Many displaced people from Mosul return home says migration organization
ERBIL, Kurdistan Region — At least 76,000 displaced people have returned to Mosul since October 17, 2016, according to the latest statistics released by the International Organization for Migration (IOM).
“A total of 350,000 have been displaced," IOM spokesperson Sandra Black told Rudaw English on Sunday night. "More than 76,000 have chosen to return home.
“But we have more than 273,000 currently displaced, and we are doing our best in cooperation with the government of Iraq, and humanitarian partners to provide the humanitarian assistance for these people who are in desperate need.”
In the past month, western Mosul has seen fierce fighting between Iraqi forces, backed by the US-led international coalition, and ISIS fighters, since an offensive to retake the right bank of Iraq’s second-largest commenced on February 17.
Over the past month, Black said, 149,000 individuals from western Mosul have been displaced.
"We provide the figures on displacement so we can collectively plan our humanitarian response for the current displacement and those expected [to displace],” Black said.

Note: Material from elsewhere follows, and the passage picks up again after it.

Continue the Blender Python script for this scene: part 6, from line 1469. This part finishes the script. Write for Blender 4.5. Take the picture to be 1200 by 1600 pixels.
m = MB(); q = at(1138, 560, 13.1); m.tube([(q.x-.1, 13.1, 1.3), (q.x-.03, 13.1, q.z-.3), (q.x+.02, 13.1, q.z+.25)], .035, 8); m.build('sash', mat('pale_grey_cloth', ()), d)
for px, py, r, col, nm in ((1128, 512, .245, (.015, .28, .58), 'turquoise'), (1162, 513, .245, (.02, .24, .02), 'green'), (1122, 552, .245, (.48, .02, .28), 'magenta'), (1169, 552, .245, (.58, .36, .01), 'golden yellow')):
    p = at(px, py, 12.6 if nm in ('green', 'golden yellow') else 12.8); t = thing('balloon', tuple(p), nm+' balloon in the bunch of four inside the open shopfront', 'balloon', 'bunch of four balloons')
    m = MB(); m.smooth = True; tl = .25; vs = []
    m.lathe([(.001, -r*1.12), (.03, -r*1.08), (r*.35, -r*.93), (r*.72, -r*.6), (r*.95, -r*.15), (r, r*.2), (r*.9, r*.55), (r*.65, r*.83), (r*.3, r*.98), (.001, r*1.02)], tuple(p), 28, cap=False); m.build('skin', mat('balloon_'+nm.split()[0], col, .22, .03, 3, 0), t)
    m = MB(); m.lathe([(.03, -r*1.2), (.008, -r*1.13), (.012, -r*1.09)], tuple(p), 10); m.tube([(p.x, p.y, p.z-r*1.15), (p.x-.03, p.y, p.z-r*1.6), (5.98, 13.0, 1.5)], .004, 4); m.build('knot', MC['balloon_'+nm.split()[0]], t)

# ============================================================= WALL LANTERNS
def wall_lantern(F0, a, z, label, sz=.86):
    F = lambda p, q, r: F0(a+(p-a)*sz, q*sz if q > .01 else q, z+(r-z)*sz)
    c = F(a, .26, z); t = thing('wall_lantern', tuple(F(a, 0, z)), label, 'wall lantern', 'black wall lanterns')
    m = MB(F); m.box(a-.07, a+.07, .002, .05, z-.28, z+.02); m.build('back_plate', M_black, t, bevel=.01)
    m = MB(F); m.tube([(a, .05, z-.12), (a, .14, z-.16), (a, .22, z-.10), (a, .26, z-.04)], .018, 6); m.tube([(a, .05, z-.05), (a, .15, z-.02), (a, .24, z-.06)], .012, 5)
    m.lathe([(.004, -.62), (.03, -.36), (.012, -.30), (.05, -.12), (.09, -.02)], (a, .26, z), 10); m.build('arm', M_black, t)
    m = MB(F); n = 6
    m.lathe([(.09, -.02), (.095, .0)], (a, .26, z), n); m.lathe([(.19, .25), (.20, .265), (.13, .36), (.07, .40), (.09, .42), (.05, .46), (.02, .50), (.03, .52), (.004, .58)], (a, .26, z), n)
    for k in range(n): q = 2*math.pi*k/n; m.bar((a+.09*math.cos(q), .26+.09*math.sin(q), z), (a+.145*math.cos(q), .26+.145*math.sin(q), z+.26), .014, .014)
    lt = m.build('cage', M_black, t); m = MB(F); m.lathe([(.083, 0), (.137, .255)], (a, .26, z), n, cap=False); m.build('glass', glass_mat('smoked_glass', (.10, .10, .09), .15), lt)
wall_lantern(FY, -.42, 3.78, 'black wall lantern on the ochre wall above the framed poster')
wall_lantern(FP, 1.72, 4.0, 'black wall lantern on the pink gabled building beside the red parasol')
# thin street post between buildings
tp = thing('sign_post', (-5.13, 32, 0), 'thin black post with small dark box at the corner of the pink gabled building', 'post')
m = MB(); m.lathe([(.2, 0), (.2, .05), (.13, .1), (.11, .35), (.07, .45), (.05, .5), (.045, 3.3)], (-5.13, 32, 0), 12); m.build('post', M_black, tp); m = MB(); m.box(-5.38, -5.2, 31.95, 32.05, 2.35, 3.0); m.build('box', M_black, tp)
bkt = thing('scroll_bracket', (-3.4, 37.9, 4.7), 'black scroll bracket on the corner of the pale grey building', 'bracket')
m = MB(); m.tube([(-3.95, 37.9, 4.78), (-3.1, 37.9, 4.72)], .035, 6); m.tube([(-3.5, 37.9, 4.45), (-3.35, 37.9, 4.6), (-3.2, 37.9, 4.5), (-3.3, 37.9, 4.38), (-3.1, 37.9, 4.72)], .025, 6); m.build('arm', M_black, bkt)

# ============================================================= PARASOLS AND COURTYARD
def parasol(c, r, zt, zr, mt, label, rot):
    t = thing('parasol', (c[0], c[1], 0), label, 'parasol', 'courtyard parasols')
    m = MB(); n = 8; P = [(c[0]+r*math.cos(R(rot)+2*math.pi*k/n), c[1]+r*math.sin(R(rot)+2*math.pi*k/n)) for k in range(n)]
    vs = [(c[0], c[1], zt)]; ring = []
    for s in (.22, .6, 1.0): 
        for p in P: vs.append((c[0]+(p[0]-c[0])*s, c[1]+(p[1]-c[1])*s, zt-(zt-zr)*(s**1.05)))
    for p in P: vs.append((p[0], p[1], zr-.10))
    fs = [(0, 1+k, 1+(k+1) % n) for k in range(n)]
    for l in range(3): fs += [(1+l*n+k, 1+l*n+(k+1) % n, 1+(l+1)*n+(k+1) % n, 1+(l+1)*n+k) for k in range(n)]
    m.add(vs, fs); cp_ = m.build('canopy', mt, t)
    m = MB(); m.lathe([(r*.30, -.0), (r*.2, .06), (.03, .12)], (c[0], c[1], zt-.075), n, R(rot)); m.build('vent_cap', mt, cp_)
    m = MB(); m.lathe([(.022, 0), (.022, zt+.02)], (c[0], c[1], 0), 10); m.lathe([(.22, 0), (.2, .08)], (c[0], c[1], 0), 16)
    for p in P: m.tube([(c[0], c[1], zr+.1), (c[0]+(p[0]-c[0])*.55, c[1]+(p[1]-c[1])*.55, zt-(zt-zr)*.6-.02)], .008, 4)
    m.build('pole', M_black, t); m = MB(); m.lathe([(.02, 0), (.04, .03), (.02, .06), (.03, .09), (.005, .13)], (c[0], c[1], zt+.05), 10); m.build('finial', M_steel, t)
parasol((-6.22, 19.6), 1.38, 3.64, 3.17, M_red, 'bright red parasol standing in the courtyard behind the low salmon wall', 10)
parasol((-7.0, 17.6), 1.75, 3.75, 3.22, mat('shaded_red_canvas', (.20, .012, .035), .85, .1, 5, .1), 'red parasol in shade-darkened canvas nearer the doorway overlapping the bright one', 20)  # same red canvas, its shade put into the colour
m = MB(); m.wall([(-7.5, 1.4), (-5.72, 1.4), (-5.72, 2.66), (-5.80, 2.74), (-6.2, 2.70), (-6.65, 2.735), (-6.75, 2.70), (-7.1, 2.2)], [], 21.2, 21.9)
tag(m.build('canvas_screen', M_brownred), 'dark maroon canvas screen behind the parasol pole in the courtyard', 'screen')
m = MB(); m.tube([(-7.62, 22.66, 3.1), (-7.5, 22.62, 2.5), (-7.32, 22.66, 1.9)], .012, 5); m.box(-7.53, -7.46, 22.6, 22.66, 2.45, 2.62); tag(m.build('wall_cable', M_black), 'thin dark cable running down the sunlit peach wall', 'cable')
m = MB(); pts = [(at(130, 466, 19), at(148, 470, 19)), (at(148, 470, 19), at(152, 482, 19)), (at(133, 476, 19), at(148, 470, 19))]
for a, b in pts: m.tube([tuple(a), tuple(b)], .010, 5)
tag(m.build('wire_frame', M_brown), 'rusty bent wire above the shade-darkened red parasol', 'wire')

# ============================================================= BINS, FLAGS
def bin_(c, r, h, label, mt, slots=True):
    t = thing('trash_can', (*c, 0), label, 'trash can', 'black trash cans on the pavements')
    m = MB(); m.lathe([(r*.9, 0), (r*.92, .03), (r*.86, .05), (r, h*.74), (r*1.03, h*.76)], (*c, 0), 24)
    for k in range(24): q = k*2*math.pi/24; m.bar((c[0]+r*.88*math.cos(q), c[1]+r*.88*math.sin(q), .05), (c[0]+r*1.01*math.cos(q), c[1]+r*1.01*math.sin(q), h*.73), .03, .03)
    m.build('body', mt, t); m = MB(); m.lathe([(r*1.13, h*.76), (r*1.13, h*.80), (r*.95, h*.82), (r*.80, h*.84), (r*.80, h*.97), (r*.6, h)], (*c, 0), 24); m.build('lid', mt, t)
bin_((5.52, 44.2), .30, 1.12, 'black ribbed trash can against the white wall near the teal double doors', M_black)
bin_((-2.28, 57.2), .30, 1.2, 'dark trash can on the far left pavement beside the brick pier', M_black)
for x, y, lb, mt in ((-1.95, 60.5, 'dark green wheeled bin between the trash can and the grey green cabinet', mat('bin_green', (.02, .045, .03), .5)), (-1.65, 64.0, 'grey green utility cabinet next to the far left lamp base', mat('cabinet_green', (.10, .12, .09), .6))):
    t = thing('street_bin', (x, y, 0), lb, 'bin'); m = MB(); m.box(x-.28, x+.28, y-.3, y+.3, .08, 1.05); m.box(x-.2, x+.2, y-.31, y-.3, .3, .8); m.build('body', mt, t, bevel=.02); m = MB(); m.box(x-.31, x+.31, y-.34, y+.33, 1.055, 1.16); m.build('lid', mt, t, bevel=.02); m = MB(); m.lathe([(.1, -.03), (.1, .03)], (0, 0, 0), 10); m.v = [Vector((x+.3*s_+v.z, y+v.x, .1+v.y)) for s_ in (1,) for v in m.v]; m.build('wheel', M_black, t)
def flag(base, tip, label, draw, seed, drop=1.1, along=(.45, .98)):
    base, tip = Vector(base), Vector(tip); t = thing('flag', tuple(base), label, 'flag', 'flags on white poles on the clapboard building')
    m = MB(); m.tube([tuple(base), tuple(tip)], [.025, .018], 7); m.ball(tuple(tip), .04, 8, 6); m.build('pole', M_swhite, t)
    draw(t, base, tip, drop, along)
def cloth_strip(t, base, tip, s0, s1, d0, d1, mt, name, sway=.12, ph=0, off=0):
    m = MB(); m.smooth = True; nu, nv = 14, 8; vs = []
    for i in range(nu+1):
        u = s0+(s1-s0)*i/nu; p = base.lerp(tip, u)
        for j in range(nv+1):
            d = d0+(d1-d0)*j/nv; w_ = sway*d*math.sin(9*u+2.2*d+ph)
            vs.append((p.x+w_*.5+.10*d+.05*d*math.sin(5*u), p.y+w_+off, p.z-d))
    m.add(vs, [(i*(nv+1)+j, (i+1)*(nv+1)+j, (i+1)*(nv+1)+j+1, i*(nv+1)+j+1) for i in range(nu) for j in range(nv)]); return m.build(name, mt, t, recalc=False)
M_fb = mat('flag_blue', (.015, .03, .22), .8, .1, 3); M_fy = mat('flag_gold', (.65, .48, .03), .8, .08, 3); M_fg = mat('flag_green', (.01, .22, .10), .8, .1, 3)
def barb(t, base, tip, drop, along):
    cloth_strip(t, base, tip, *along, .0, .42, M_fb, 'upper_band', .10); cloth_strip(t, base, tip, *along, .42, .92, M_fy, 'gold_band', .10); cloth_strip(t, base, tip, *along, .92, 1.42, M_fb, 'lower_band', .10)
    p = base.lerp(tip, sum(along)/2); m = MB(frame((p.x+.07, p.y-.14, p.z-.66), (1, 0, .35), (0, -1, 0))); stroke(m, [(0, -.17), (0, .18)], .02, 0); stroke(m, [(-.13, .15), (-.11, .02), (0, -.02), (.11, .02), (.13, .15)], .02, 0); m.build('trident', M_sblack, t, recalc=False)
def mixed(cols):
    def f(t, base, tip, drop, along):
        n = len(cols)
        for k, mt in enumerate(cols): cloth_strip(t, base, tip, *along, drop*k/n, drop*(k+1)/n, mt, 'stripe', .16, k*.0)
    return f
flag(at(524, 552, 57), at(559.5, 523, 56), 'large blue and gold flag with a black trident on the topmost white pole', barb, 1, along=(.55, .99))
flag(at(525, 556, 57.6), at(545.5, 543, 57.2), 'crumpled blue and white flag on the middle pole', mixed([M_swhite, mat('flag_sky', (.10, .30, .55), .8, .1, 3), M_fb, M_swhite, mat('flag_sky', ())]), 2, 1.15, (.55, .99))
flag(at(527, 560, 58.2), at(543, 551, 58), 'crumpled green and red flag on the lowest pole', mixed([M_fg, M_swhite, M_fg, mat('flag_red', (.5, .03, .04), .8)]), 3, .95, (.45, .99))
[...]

Iraq’s ministry of migration said Saturday that at least 201,000 people had left western Mosul over the past month, bringing the total number of refugees fleeing from the city to over 433,000 people.
“IOM works across Iraq including in the Kurdistan Region of Iraq,” Black said. “We have more than 1,000 staff across the country who are working very rapidly to provide the emergency assistance, the livelihood assistance that Iraqis need.”
The most recent data from the Kurdistan Regional Government (KRG) showed more than 138,000 individuals from Mosul having been sheltered in Kurdistan since October 2016.
ISIS has been cleared of 62 percent of the territory it once controlled in Iraq, according to the US State Department.
Since 2014, the IOM has reported more than 3 million internally displaced persons across Iraq with more than 1.6 million returnees.